> Collected data:

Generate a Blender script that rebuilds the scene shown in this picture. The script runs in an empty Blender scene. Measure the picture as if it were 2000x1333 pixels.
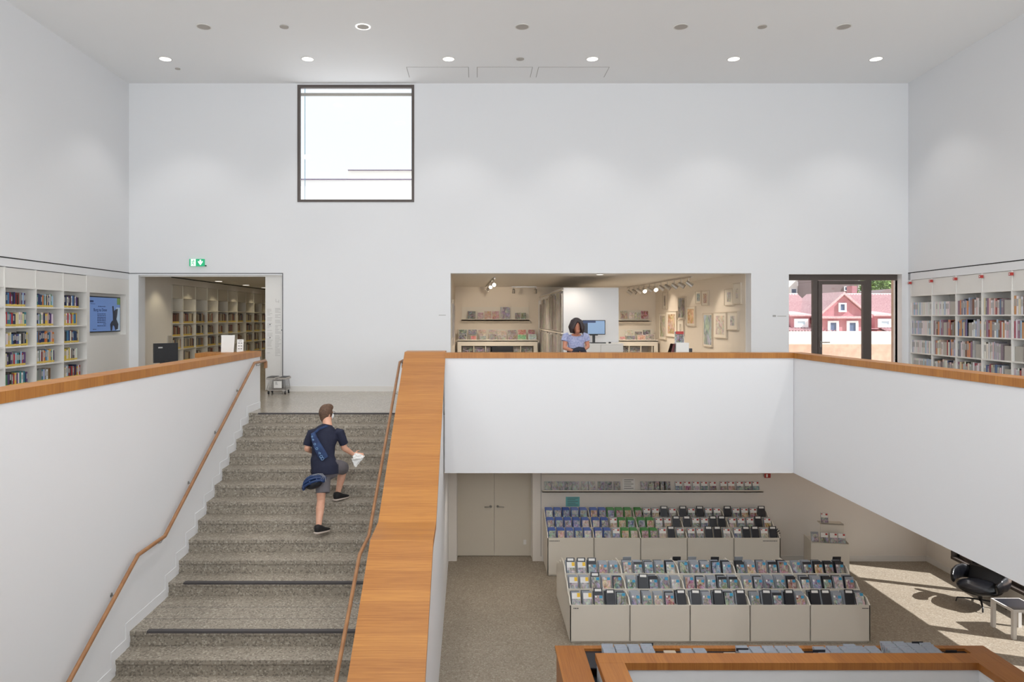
import bpy, bmesh, math, random
from mathutils import Vector, Matrix, Euler

SC = bpy.context.scene
COL = SC.collection
F, CX, CY, H = 1366.0, 930.0, 620.0, 1.576      # focal length and principal point in px (2000x1333), eye height over upper floor
LOW = -3.465                                    # level of the lower floor
R = math.radians

# ------------------------------------------------------------------ camera
cd = bpy.data.cameras.new('camera')
cam = bpy.data.objects.new('camera', cd); COL.objects.link(cam)
cam.location = (0, 0, H); cam.rotation_euler = (R(90), 0, 0)
cd.sensor_width = 36; cd.lens = F * 36 / 2000
cd.shift_x = 0.035; cd.shift_y = -0.02325
cd.clip_start = 0.05; cd.clip_end = 500
SC.camera = cam

# ------------------------------------------------------------------ world, sun, exposure
w = bpy.data.worlds.new('sky'); SC.world = w; w.use_nodes = True
nt = w.node_tree; nt.nodes.clear()
bg = nt.nodes.new('ShaderNodeBackground'); out = nt.nodes.new('ShaderNodeOutputWorld')
bg.inputs[0].default_value = (0.90, 0.955, 1.0, 1); bg.inputs[1].default_value = 1.15
nt.links.new(bg.outputs[0], out.inputs[0])
SC.view_settings.view_transform = 'Standard'; SC.view_settings.look = 'None'
SC.view_settings.exposure = 0.0; SC.view_settings.gamma = 1.0; SC.view_settings.use_curve_mapping = False
SC.cycles.use_denoising = True
SC.cycles.use_adaptive_sampling = True; SC.cycles.adaptive_threshold = 0.025
SC.cycles.max_bounces = 8; SC.cycles.diffuse_bounces = 5; SC.cycles.sample_clamp_indirect = 6.0

def light(kind, name, loc, energy, color=(1, 1, 1), rot=None, aim=None, **kw):
    d = bpy.data.lights.new(name, kind); d.energy = energy; d.color = color
    for k, v in kw.items(): setattr(d, k, v)
    o = bpy.data.objects.new(name, d); COL.objects.link(o); o.location = loc
    if rot: o.rotation_euler = rot
    if aim is not None:
        o.rotation_euler = (Vector(aim) - Vector(loc)).to_track_quat('-Z', 'Y').to_euler()
    return o
light('SUN', 'sun', (30, -10, 30), 8.6, (1.0, 0.985, 0.97), aim=(29, -9.63, 29.0), angle=R(0.55))
# unseen fill light added behind the viewer, tilted up for ceiling bounce
light('AREA', 'rear_fill_light', (1.0, -3.7, 2.6), 1400, (0.92, 0.965, 1.0), rot=(R(122), 0, 0), shape='RECTANGLE', size=14.0, size_y=5.0)

# ------------------------------------------------------------------ materials
def lin(c):
    return tuple(((v / 255) / 12.92 if v / 255 <= 0.04045 else ((v / 255 + 0.055) / 1.055) ** 2.4) for v in c[:3]) + (1,)
class NT:
    def __init__(s, m):
        m.use_nodes = True; s.t = m.node_tree; s.b = s.t.nodes['Principled BSDF']; s.o = s.t.nodes['Material Output']
    def n(s, typ, **kw):
        x = s.t.nodes.new(typ)
        for k, v in kw.items():
            if hasattr(x, k): setattr(x, k, v)
            else: x.inputs[k.replace('_', ' ')].default_value = v
        return x
    def l(s, a, b): s.t.links.new(a, b)
def mat(name, c, rough=0.6, metal=0.0, spec=0.5, emit=None, es=0.0, bump=None, vary=None):
    m = bpy.data.materials.new(name); k = NT(m)
    k.b.inputs['Base Color'].default_value = lin(c); k.b.inputs['Roughness'].default_value = rough
    k.b.inputs['Metallic'].default_value = metal; k.b.inputs['Specular IOR Level'].default_value = spec
    if emit: k.b.inputs['Emission Color'].default_value = lin(emit); k.b.inputs['Emission Strength'].default_value = es
    if bump or vary:
        tc = k.n('ShaderNodeTexCoord')
        if bump:
            nz = k.n('ShaderNodeTexNoise'); nz.inputs['Scale'].default_value = bump[0]; nz.inputs['Detail'].default_value = 3
            bp = k.n('ShaderNodeBump'); bp.inputs['Strength'].default_value = bump[1]; bp.inputs['Distance'].default_value = 0.01
            k.l(tc.outputs['Object'], nz.inputs['Vector']); k.l(nz.outputs['Fac'], bp.inputs['Height']); k.l(bp.outputs[0], k.b.inputs['Normal'])
        if vary:
            n2 = k.n('ShaderNodeTexNoise'); n2.inputs['Scale'].default_value = vary[0]; n2.inputs['Detail'].default_value = 4
            rp = k.n('ShaderNodeValToRGB'); rp.color_ramp.elements[0].position = 0.35; rp.color_ramp.elements[1].position = 0.65
            rp.color_ramp.elements[0].color = lin(c); rp.color_ramp.elements[1].color = lin(vary[1])
            k.l(tc.outputs['Object'], n2.inputs['Vector']); k.l(n2.outputs['Fac'], rp.inputs[0]); k.l(rp.outputs[0], k.b.inputs['Base Color'])
    return m
def terrazzo(name, base, dark, light_, scale, rough, soft=1.0, big=None):
    m = bpy.data.materials.new(name); k = NT(m); tc = k.n('ShaderNodeTexCoord')
    v = k.n('ShaderNodeTexVoronoi'); v.inputs['Scale'].default_value = scale
    k.l(tc.outputs['Object'], v.inputs['Vector'])
    sp = k.n('ShaderNodeSeparateColor'); k.l(v.outputs['Color'], sp.inputs[0])
    rp = k.n('ShaderNodeValToRGB'); cr = rp.color_ramp; cr.interpolation = 'CONSTANT'
    cr.elements[0].position = 0; cr.elements[0].color = lin(base); cr.elements[1].position = 0.55; cr.elements[1].color = lin(dark)
    e = cr.elements.new(0.78); e.color = lin(light_); e = cr.elements.new(0.9); e.color = lin(base)
    k.l(sp.outputs[0], rp.inputs[0])
    nz = k.n('ShaderNodeTexNoise'); nz.inputs['Scale'].default_value = 1.3; nz.inputs['Detail'].default_value = 5
    k.l(tc.outputs['Object'], nz.inputs['Vector'])
    mx = k.n('ShaderNodeMix', data_type='RGBA', blend_type='MULTIPLY'); mx.inputs[0].default_value = 0.35 * soft
    k.l(rp.outputs[0], mx.inputs[6]); k.l(nz.outputs['Fac'], mx.inputs[7])
    hs = k.n('ShaderNodeMix', data_type='RGBA'); hs.inputs[0].default_value = 0.75
    hs.inputs[6].default_value = lin(base); k.l(mx.outputs[2], hs.inputs[7])
    k.l((rp if soft == 0 else hs).outputs[0 if soft == 0 else 2], k.b.inputs['Base Color']); k.b.inputs['Roughness'].default_value = rough
    return m
def oak(name, axis, c1, c2, rough=0.42):
    """axis: coordinate along which the staves and grain lines change"""
    m = bpy.data.materials.new(name); k = NT(m); tc = k.n('ShaderNodeTexCoord')
    mp = k.n('ShaderNodeMapping'); sc = [2.0, 2.0, 2.0]; sc[axis] = 85.0; mp.inputs['Scale'].default_value = sc
    nz = k.n('ShaderNodeTexNoise'); nz.inputs['Scale'].default_value = 1.0; nz.inputs['Detail'].default_value = 5; nz.inputs['Roughness'].default_value = 0.65
    k.l(tc.outputs['Object'], mp.inputs[0]); k.l(mp.outputs[0], nz.inputs['Vector'])
    # staves: a white noise per 9 cm
    sx = k.n('ShaderNodeSeparateXYZ'); k.l(tc.outputs['Object'], sx.inputs[0])
    mu = k.n('ShaderNodeMath', operation='MULTIPLY'); k.l(sx.outputs[axis], mu.inputs[0]); mu.inputs[1].default_value = 9.0
    fl = k.n('ShaderNodeMath', operation='FLOOR'); k.l(mu.outputs[0], fl.inputs[0])
    wn = k.n('ShaderNodeTexWhiteNoise', noise_dimensions='1D'); k.l(fl.outputs[0], wn.inputs['W'])
    ad = k.n('ShaderNodeMath', operation='MULTIPLY_ADD'); k.l(wn.outputs['Value'], ad.inputs[0]); ad.inputs[1].default_value = 0.22
    k.l(nz.outputs['Fac'], ad.inputs[2])
    rp = k.n('ShaderNodeValToRGB'); rp.color_ramp.elements[0].position = 0.38; rp.color_ramp.elements[1].position = 0.82
    rp.color_ramp.elements[0].color = lin(c1); rp.color_ramp.elements[1].color = lin(c2)
    k.l(ad.outputs[0], rp.inputs[0]); k.l(rp.outputs[0], k.b.inputs['Base Color']); k.b.inputs['Roughness'].default_value = rough
    return m
def objcol(name, rough=0.5, mixart=0.0, scale=4.0):
    """colour comes from the object itself (the dye of a book cover); mixart blends a printed picture over it"""
    m = bpy.data.materials.new(name); k = NT(m); oi = k.n('ShaderNodeObjectInfo')
    src = oi.outputs['Color']
    if mixart:
        tc = k.n('ShaderNodeTexCoord'); mul = k.n('ShaderNodeVectorMath', operation='SCALE'); 
        cb = k.n('ShaderNodeCombineXYZ'); k.l(oi.outputs['Random'], cb.inputs[0]); k.l(oi.outputs['Random'], cb.inputs[2])
        mul.inputs['Scale'].default_value = 90; k.l(cb.outputs[0], mul.inputs[0])
        ad = k.n('ShaderNodeVectorMath', operation='ADD'); k.l(mul.outputs[0], ad.inputs[0]); k.l(tc.outputs['Generated'], ad.inputs[1])
        nz = k.n('ShaderNodeTexNoise'); nz.inputs['Scale'].default_value = scale; nz.inputs['Detail'].default_value = 2.5; nz.inputs['Distortion'].default_value = 1.2
        k.l(ad.outputs[0], nz.inputs['Vector'])
        hs = k.n('ShaderNodeHueSaturation'); hs.inputs['Saturation'].default_value = 0.3; k.l(nz.outputs['Color'], hs.inputs['Color'])
        ct = k.n('ShaderNodeBrightContrast'); ct.inputs['Contrast'].default_value = 2.2; ct.inputs['Bright'].default_value = -0.2; k.l(hs.outputs[0], ct.inputs[0])
        mx = k.n('ShaderNodeMix', data_type='RGBA', clamp_result=True); mx.inputs[0].default_value = mixart
        k.l(src, mx.inputs[6]); k.l(ct.outputs[0], mx.inputs[7]); src = mx.outputs[2]
    k.l(src, k.b.inputs['Base Color']); k.b.inputs['Roughness'].default_value = rough
    return m
def glass(name, refl=0.08, tint=(255, 255, 255), alpha=1.0):
    m = bpy.data.materials.new(name); k = NT(m); k.t.nodes.remove(k.b)
    tr = k.n('ShaderNodeBsdfTransparent'); tr.inputs[0].default_value = lin(tint)
    gl = k.n('ShaderNodeBsdfGlossy'); gl.inputs['Roughness'].default_value = 0.02
    mx = k.n('ShaderNodeMixShader'); mx.inputs[0].default_value = refl
    k.l(tr.outputs[0], mx.inputs[1]); k.l(gl.outputs[0], mx.inputs[2]); k.l(mx.outputs[0], k.o.inputs[0])
    return m

M = {}
M['wall'] = mat('white_plaster', (229, 230, 232), 0.75, spec=0.3, bump=(60, 0.04))
M['ceil'] = mat('ceiling_plaster', (241, 242, 243), 0.9, spec=0.1, bump=(140, 0.06))
M['lwall'] = mat('lower_plaster', (226, 221, 214), 0.75, spec=0.3)
M['black'] = mat('black_shadow_gap', (28, 27, 26), 0.7)
M['steps'] = terrazzo('stair_terrazzo', (160, 151, 137), (116, 108, 98), (196, 188, 174), 60, 0.55)
M['lfloor'] = terrazzo('lower_terrazzo', (162, 151, 135), (138, 127, 111), (186, 178, 164), 55, 0.5)
M['ufloor'] = terrazzo('upper_terrazzo', (172, 163, 148), (158, 148, 134), (190, 182, 168), 50, 0.22, 0.5)
M['nose'] = mat('dark_tread_strip', (74, 71, 72), 0.7)
M['oakY'] = oak('oak_staves_across', 1, (156, 97, 38), (188, 128, 57))
M['oakX'] = oak('oak_staves_along', 0, (156, 97, 38), (188, 128, 57))
M['oakD'] = oak('oak_dark', 0, (150, 92, 42), (176, 116, 56))
M['rail'] = mat('beech_rail', (166, 120, 80), 0.4, vary=(8, (148, 104, 68)))
M['lam'] = mat('white_laminate', (226, 224, 220), 0.45)
M['lamw'] = mat('warm_laminate', (222, 216, 204), 0.5)
M['frame'] = mat('bronze_frame', (92, 84, 80), 0.5, metal=0.3)
M['glass'] = glass('clear_glass', 0.05)
M['plexi'] = glass('plexi', 0.12, (242, 242, 242))
M['steel'] = mat('brushed_steel', (170, 170, 168), 0.3, metal=0.9)
M['plastic'] = mat('black_plastic', (30, 31, 34), 0.4)
M['leather'] = mat('black_leather', (16, 17, 22), 0.28, bump=(30, 0.25))
M['cover'] = objcol('book_cover', 0.55)
M['art'] = objcol('printed_cover', 0.35, 0.5, 2.2)
M['artfine'] = objcol('printed_picture', 0.5, 0.42, 3.0)
M['pages'] = mat('page_block', (214, 206, 188), 0.8)
M['yel'] = mat('yellow_label', (214, 186, 92), 0.6)
M['paper'] = mat('white_paper', (232, 231, 228), 0.7)
M['greyc'] = mat('clear_case_plastic', (150, 155, 162), 0.25)
M['blue'] = mat('blue_sticker', (60, 150, 190), 0.5)
M['red'] = mat('red_sticker', (176, 56, 50), 0.5)
M['yst'] = mat('yellow_sticker', (236, 192, 50), 0.5)
M['faint'] = mat('faint_grey_print', (200, 198, 194), 0.7)
M['ink'] = mat('dark_ink', (90, 90, 92), 0.7)
M['inkl'] = mat('pale_grey_print', (172, 171, 168), 0.7)
M['beige'] = mat('beige_door', (206, 199, 185), 0.5)
M['lamp'] = mat('lit_downlight', (255, 255, 255), 0.5, emit=(255, 250, 240), es=2.2)
M['lampoff'] = mat('unlit_downlight', (178, 172, 165), 0.6)
M['grey'] = mat('grey_bookend', (176, 172, 164), 0.6)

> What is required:
From the first line above through the line containing "R = math.radians", copy everything exactly, without the pictures.

> Written solution:
Generate a Blender script that rebuilds the scene shown in this picture. The script runs in an empty Blender scene. Measure the picture as if it were 2000x1333 pixels.
import bpy, bmesh, math, random
from mathutils import Vector, Matrix, Euler

SC = bpy.context.scene
COL = SC.collection
F, CX, CY, H = 1366.0, 930.0, 620.0, 1.576      # focal length and principal point in px (2000x1333), eye height over upper floor
LOW = -3.465                                    # level of the lower floor
R = math.radians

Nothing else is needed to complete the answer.